Doch worum geht es überhaupt? Deutsche und russische Politiker:innen haben sich getroffen, sich ausgetauscht und wurden dabei erwischt. „Dumm gelaufen“ könnte man sagen, da hat sich jemand wohl etwas ungeschickt angestellt. Trotz des Kriegs gab es jedoch die ganze Zeit über gewisse diplomatische Kanäle, sowohl zwischen den USA, als auch europäischen Staaten und sogar der Ukraine und Russland. Auch existierte trotz der Sanktionen weiterhin eingeschränkter Handel mit Russland – die Importe russischen Erdgases in die EU sind seit Beginn des Kriegs sogar deutlich gestiegen.

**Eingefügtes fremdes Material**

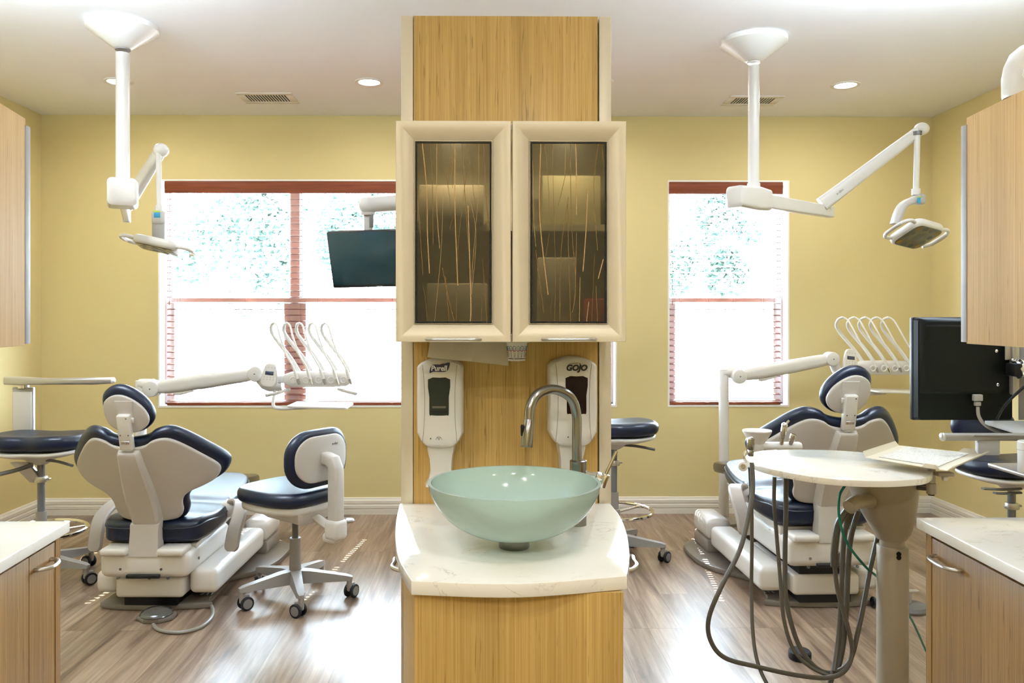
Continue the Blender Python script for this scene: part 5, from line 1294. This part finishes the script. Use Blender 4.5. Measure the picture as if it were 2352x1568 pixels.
M().bx(q3(2320, 0).x, q3(2338, 0).x+.10, -.045, -.04, q3(0, 964).z, q3(0, 790).z, .003).build('back_plate', GREYTRIM, t)
# cables
k = M().box(q3(2245, 913, Yn-.045), (.030, .016, .022), .003).box(q3(2245, 927, Yn-.045), (.018, .014, .014), .002); k.build('plug', LGREY, t)
o = M().tube([at(2246, 934, Yn-.045), at(2248, 955, Yn-.045), at(2262, 975, Yn-.05), at(2290, 990, Yn-.06), at(2330, 999, Yn-.06), at(2400, 1004, Yn-.06)], .0055, 10, 6).build('monitor_cable', LGREY); tag(o, 'grey cable curving down from the back of the black monitor', 'cable')
o = M().tube([at(2290, 962, Yn-.08), at(2305, 935, Yn-.11), at(2330, 908, Yn-.12), at(2370, 875, Yn-.13), at(2420, 850, Yn-.10)], .0045, 8, 6).build('black_cable', BLACK); tag(o, 'black cable running up from the monitor at the right edge', 'cable')
# keyboard shelf
t = thing('keyboard_shelf', 'silver keyboard shelf under the black monitor with a rounded grey front bar', 'shelf', tuple(at(2300, 985, Yn-.1)))
q4 = lambda px, py, Y: at(px, py, Y)-Vector(t.location)
M().loft([[q4(2262, 966, Yn-.08), q4(2262, 974, Yn-.08), q4(2262, 974, Yn+.12), q4(2262, 966, Yn+.12)], [q4(2352, 966, Yn-.08), q4(2352, 1002, Yn-.14), q4(2352, 990, Yn+.12), q4(2352, 966, Yn+.12)], [q4(2470, 966, Yn-.08), q4(2470, 1010, Yn-.14), q4(2470, 1000, Yn+.12), q4(2470, 966, Yn+.12)]]).build('shelf_body', mat('silver_plastic', (.48, .48, .47), .3, .3), t)
M().tube([q4(2164, 1003, Yn-.16), q4(2180, 1003, Yn-.16), q4(2290, 1003, Yn-.15), q4(2420, 1004, Yn-.14)], .0125, 14, 3).build('front_bar', GREY, t)
M().ball(q4(2165, 1003, Yn-.16), .0145, (.6, 1, 1)).build('bar_cap', ALU, t)
M().loft([[q4(2230, 1006, Yn-.15), q4(2238, 1000, Yn-.17), q4(2238, 1000, Yn-.05), q4(2230, 1006, Yn-.07)], [q4(2420, 1012, Yn-.15), q4(2420, 1000, Yn-.17), q4(2420, 1000, Yn-.05), q4(2420, 1012, Yn-.07)]]).build('under_shelf', ALU, t)
o = M().lathe([(0, 0), (.03, 0), (.032, .004), (.032, .066), (.030, .068), (.033, .070), (.033, .092), (.03, .095), (0, .095)], (0, 0, 0), 32).build('canister', WHITE)
cc = at(2366, 1086, 2.35); o.location = cc; tag(o, 'white lidded canister cut off by the right edge, below the keyboard shelf', 'canister')
o = M().bx(-.20, .20, -.12, .12, -.014, -.0005, .004).build('equipment_shelf', ALU); o.location = (cc.x+.18, 2.40, cc.z); tag(o, 'narrow metal shelf under the canister at the right edge', 'shelf')

# ================================================================== LIGHTS OUTSIDE THE FRAME: DOWNLIGHTS AND ADDED UPLIGHTS
def room_light(x, y, pw, label):
    t = thing('recessed_downlight', label, 'ceiling light', (x, y, ZC), 0, 'recessed ceiling downlights')
    M().lathe([(.066, .0), (.066, -.004), (.072, -.007), (.086, -.005), (.088, 0)], seg=32, cap=False).build('trim_ring', ENAMEL, t)
    M().lathe([(0, -.003), (.066, -.003), (.066, -.001), (0, -.001)], seg=24).build('lens', LENS, t)
    area('bulb', (0, 0, -.012), .13, pw, (1, .96, .90), parent=t)
for x, y, pw, l_ in ((-1.6, 2.9, 8, 'downlight over the left chair, above the frame'), (1.6, 2.9, 6, 'downlight over the right chair, above the frame'),
                 (.45, .75, 9, 'downlight before the basin, above the frame'), (-.6, .3, 9, 'downlight left of the basin, above the frame'),
                 (-1.6, -.6, 17, 'downlight behind the camera, left'), (1.6, -.6, 17, 'downlight behind the camera, right'), (0, -1.2, 28, 'downlight behind the camera, middle')):
    room_light(x, y, pw, l_)

for x in (-1.7, 1.7):  # unseen uplights added to brighten the ceiling
    t = thing('added_uplight', 'added unseen uplight over the %s half of the room' % ('left' if x < 0 else 'right'), 'added light', (x*1.1, 2.75, 2.68), 0, 'added uplights')
    M().prism([(-.09, .04), (-.07, 0), (.07, 0), (.09, .04)], -.55, .55, 0, frame((0, 1, 0), (0, 0, 1), (1, 0, 0))).build('housing', ENAMEL, t)
    for q in (-.45, .45): M().cyl((q, 0, .04), (q, 0, ZC-2.68), .003, seg=8).build('suspension_wire', CHROME, t)
    area('tube', (0, 0, .045), 1.05, 215, (.76, .88, 1), (pi, 0, 0), t, 'RECTANGLE', .12)
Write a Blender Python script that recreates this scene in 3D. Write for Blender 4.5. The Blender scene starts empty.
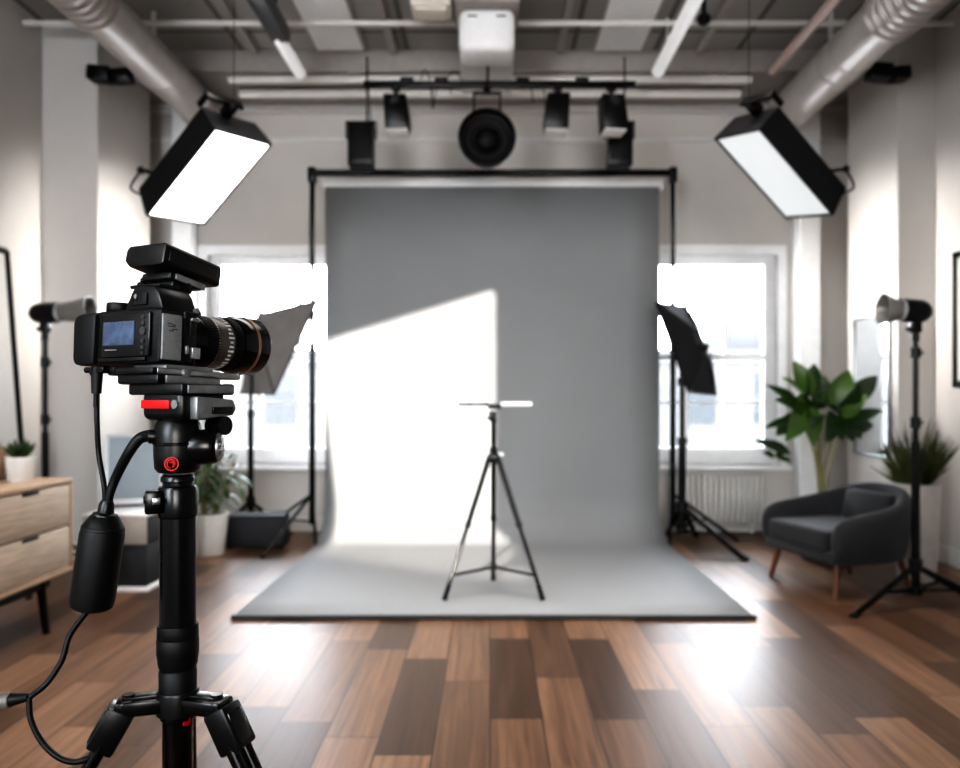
import bpy, bmesh, math, random
from mathutils import Matrix, Vector
random.seed(7)
PI = math.pi
scn = bpy.context.scene
COL = scn.collection
F, CX, CY, H = 800.0, 490.0, 395.0, 1.15      # lens in pixels, vanishing point, eye height

def at(px, py, Y):
    return Vector(((px - CX) / F * Y, Y, H - (py - CY) / F * Y))
def fl(px, py):
    Y = F * H / (py - CY)
    return Vector(((px - CX) / F * Y, Y, 0))

# ---------------------------------------------------------------- materials
MATS = {}
def mat(name, c, rough=.5, metal=0, var=.12, scale=14, bump=0, bscale=60, spec=.5, emit=None, estr=0, sheen=0, coat=0, stretch=None):
    m = bpy.data.materials.new(name); m.use_nodes = True
    nt = m.node_tree; N = nt.nodes; L = nt.links
    b = N['Principled BSDF']
    tc = N.new('ShaderNodeTexCoord'); no = N.new('ShaderNodeTexNoise')
    no.inputs['Scale'].default_value = scale; no.inputs['Detail'].default_value = 4
    src = tc.outputs['Object']
    if stretch:
        mp = N.new('ShaderNodeMapping'); mp.inputs['Scale'].default_value = stretch
        L.new(src, mp.inputs[0]); src = mp.outputs[0]
    L.new(src, no.inputs['Vector'])
    cr = N.new('ShaderNodeValToRGB')
    cr.color_ramp.elements[0].position = .3; cr.color_ramp.elements[1].position = .7
    cr.color_ramp.elements[0].color = [x * (1 - var) for x in c] + [1]
    cr.color_ramp.elements[1].color = [min(1, x * (1 + var)) for x in c] + [1]
    L.new(no.outputs['Fac'], cr.inputs[0]); L.new(cr.outputs[0], b.inputs['Base Color'])
    b.inputs['Roughness'].default_value = rough; b.inputs['Metallic'].default_value = metal
    b.inputs['Specular IOR Level'].default_value = spec
    if coat: b.inputs['Coat Weight'].default_value = coat
    if sheen: b.inputs['Sheen Weight'].default_value = sheen
    if emit:
        b.inputs['Emission Color'].default_value = list(emit) + [1]; b.inputs['Emission Strength'].default_value = estr
    if bump:
        n2 = N.new('ShaderNodeTexNoise'); n2.inputs['Scale'].default_value = bscale
        L.new(tc.outputs['Object'], n2.inputs['Vector'])
        bp = N.new('ShaderNodeBump'); bp.inputs['Strength'].default_value = bump; bp.inputs['Distance'].default_value = .01
        L.new(n2.outputs['Fac'], bp.inputs['Height']); L.new(bp.outputs[0], b.inputs['Normal'])
    MATS[name] = m
    return m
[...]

Der große mediale Aufschrei entspringt also weniger der Tatsache, dass dieses Verhalten für den parlamentarischen Politikbetrieb der BRD unüblich wäre, sondern ist vielmehr Ausdruck parteipolitischer Interessen, sich in der Öffentlichkeit möglichst gut darzustellen. Das verdeutlicht letztlich nur, dass es besonders in Fragen der strategischen Ausrichtung des deutschen Imperialismus keine Einhelligkeit in den politischen Hinterzimmern dieses Landes gibt: Mehr oder weniger EU, mehr Moskau oder lieber mehr Washington?

Das passt natürlich nicht zum in der Öffentlichkeit groß inszenierten Bild der bedingungslosen Unterstützung der Ukraine einerseits und der harten Hand gegenüber Russland andererseits. Dass es dennoch ein Interesse daran gibt, weiterhin Kommunikationskanäle zu besitzen, zeigt ein beinahe beiläufiger Satz in der Tagesschau: „Politische Verantwortliche hätten Kenntnis von diesen Gesprächskontakten gehabt“.

Ganz unabhängig davon, wie umfassend diese Kenntnis der Regierung gewesen ist – manche Sachen weiß man besser auch nicht genauer – bleiben inoffizielle Gespräche und ein Herantasten und Interessenaustausch im Hintergrund ein ganz normales Werkzeug bürgerlicher Diplomatie.
Lassen wir uns also nicht von den öffentlich zur Schau gestellten Spielchen der Politiker:innen täuschen: Kein Geheimgespräch der Welt wird einen dauerhaften Frieden aushandeln können.